Problem requirements:
Print every line of the listing exactly, please.
##### Given material
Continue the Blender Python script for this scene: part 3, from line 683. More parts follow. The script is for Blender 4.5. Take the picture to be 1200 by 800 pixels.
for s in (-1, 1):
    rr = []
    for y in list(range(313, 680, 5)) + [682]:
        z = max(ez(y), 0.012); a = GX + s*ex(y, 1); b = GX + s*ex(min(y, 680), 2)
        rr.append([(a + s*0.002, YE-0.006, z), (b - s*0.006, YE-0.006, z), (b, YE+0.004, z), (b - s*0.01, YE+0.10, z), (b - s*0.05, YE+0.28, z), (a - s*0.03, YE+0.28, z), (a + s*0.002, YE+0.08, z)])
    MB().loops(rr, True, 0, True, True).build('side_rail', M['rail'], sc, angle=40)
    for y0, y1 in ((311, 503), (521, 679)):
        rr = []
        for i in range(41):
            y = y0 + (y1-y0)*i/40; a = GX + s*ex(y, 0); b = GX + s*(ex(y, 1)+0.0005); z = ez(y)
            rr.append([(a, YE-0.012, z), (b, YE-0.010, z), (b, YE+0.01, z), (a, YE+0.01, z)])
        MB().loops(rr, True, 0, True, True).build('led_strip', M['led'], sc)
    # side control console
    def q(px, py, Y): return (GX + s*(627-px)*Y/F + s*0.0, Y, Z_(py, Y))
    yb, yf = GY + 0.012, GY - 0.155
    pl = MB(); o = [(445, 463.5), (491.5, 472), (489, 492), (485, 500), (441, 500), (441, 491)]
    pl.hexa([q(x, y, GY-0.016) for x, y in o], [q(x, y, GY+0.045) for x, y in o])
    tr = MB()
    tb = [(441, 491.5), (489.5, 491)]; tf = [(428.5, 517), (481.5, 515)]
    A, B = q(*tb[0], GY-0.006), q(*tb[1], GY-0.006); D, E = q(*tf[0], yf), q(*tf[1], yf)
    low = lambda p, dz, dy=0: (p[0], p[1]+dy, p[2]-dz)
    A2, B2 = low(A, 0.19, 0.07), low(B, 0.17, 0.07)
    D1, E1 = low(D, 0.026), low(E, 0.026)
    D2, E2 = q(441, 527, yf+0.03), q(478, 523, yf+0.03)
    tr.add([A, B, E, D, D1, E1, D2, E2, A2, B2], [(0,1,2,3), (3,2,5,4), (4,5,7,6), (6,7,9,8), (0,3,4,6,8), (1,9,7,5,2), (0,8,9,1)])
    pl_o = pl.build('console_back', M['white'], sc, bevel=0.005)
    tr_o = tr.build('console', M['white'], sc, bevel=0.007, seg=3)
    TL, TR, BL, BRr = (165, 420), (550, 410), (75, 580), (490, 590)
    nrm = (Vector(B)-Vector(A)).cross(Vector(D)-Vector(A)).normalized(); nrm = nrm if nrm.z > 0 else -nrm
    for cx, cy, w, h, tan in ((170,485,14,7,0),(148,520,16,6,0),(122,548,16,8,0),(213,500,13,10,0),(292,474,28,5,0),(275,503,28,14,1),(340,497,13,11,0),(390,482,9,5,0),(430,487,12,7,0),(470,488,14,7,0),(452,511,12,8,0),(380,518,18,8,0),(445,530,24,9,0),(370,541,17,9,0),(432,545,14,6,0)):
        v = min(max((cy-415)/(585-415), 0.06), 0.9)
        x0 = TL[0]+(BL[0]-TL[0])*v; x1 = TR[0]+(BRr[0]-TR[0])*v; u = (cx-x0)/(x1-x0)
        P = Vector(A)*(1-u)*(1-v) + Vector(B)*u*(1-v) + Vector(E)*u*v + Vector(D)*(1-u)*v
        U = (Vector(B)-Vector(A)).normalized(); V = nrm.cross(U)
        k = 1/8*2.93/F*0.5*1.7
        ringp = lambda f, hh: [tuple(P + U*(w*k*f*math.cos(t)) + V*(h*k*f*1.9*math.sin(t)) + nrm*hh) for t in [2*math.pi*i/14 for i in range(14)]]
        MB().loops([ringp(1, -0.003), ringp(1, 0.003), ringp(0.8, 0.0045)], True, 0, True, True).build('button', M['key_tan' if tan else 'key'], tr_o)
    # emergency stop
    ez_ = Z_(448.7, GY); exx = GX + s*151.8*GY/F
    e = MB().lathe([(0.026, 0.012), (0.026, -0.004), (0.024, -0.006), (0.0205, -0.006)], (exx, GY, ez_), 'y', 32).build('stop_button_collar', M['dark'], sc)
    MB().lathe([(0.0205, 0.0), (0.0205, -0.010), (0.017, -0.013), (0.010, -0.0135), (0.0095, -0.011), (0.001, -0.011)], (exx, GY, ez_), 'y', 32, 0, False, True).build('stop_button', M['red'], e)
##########
Exercise answer:
Continue the Blender Python script for this scene: part 3, from line 683. More parts follow. The script is for Blender 4.5. Take the picture to be 1200 by 800 pixels.
for s in (-1, 1):
    rr = []
    for y in list(range(313, 680, 5)) + [682]:
        z = max(ez(y), 0.012); a = GX + s*ex(y, 1); b = GX + s*ex(min(y, 680), 2)
        rr.append([(a + s*0.002, YE-0.006, z), (b - s*0.006, YE-0.006, z), (b, YE+0.004, z), (b - s*0.01, YE+0.10, z), (b - s*0.05, YE+0.28, z), (a - s*0.03, YE+0.28, z), (a + s*0.002, YE+0.08, z)])
    MB().loops(rr, True, 0, True, True).build('side_rail', M['rail'], sc, angle=40)
    for y0, y1 in ((311, 503), (521, 679)):
        rr = []
        for i in range(41):
            y = y0 + (y1-y0)*i/40; a = GX + s*ex(y, 0); b = GX + s*(ex(y, 1)+0.0005); z = ez(y)
            rr.append([(a, YE-0.012, z), (b, YE-0.010, z), (b, YE+0.01, z), (a, YE+0.01, z)])
        MB().loops(rr, True, 0, True, True).build('led_strip', M['led'], sc)
    # side control console
    def q(px, py, Y): return (GX + s*(627-px)*Y/F + s*0.0, Y, Z_(py, Y))
    yb, yf = GY + 0.012, GY - 0.155
    pl = MB(); o = [(445, 463.5), (491.5, 472), (489, 492), (485, 500), (441, 500), (441, 491)]
    pl.hexa([q(x, y, GY-0.016) for x, y in o], [q(x, y, GY+0.045) for x, y in o])
    tr = MB()
    tb = [(441, 491.5), (489.5, 491)]; tf = [(428.5, 517), (481.5, 515)]
    A, B = q(*tb[0], GY-0.006), q(*tb[1], GY-0.006); D, E = q(*tf[0], yf), q(*tf[1], yf)
    low = lambda p, dz, dy=0: (p[0], p[1]+dy, p[2]-dz)
    A2, B2 = low(A, 0.19, 0.07), low(B, 0.17, 0.07)
    D1, E1 = low(D, 0.026), low(E, 0.026)
    D2, E2 = q(441, 527, yf+0.03), q(478, 523, yf+0.03)
    tr.add([A, B, E, D, D1, E1, D2, E2, A2, B2], [(0,1,2,3), (3,2,5,4), (4,5,7,6), (6,7,9,8), (0,3,4,6,8), (1,9,7,5,2), (0,8,9,1)])
    pl_o = pl.build('console_back', M['white'], sc, bevel=0.005)
    tr_o = tr.build('console', M['white'], sc, bevel=0.007, seg=3)
    TL, TR, BL, BRr = (165, 420), (550, 410), (75, 580), (490, 590)
    nrm = (Vector(B)-Vector(A)).cross(Vector(D)-Vector(A)).normalized(); nrm = nrm if nrm.z > 0 else -nrm
    for cx, cy, w, h, tan in ((170,485,14,7,0),(148,520,16,6,0),(122,548,16,8,0),(213,500,13,10,0),(292,474,28,5,0),(275,503,28,14,1),(340,497,13,11,0),(390,482,9,5,0),(430,487,12,7,0),(470,488,14,7,0),(452,511,12,8,0),(380,518,18,8,0),(445,530,24,9,0),(370,541,17,9,0),(432,545,14,6,0)):
        v = min(max((cy-415)/(585-415), 0.06), 0.9)
        x0 = TL[0]+(BL[0]-TL[0])*v; x1 = TR[0]+(BRr[0]-TR[0])*v; u = (cx-x0)/(x1-x0)
        P = Vector(A)*(1-u)*(1-v) + Vector(B)*u*(1-v) + Vector(E)*u*v + Vector(D)*(1-u)*v
        U = (Vector(B)-Vector(A)).normalized(); V = nrm.cross(U)
        k = 1/8*2.93/F*0.5*1.7
        ringp = lambda f, hh: [tuple(P + U*(w*k*f*math.cos(t)) + V*(h*k*f*1.9*math.sin(t)) + nrm*hh) for t in [2*math.pi*i/14 for i in range(14)]]
        MB().loops([ringp(1, -0.003), ringp(1, 0.003), ringp(0.8, 0.0045)], True, 0, True, True).build('button', M['key_tan' if tan else 'key'], tr_o)
    # emergency stop
    ez_ = Z_(448.7, GY); exx = GX + s*151.8*GY/F
    e = MB().lathe([(0.026, 0.012), (0.026, -0.004), (0.024, -0.006), (0.0205, -0.006)], (exx, GY, ez_), 'y', 32).build('stop_button_collar', M['dark'], sc)
    MB().lathe([(0.0205, 0.0), (0.0205, -0.010), (0.017, -0.013), (0.010, -0.0135), (0.0095, -0.011), (0.001, -0.011)], (exx, GY, ez_), 'y', 32, 0, False, True).build('stop_button', M['red'], e)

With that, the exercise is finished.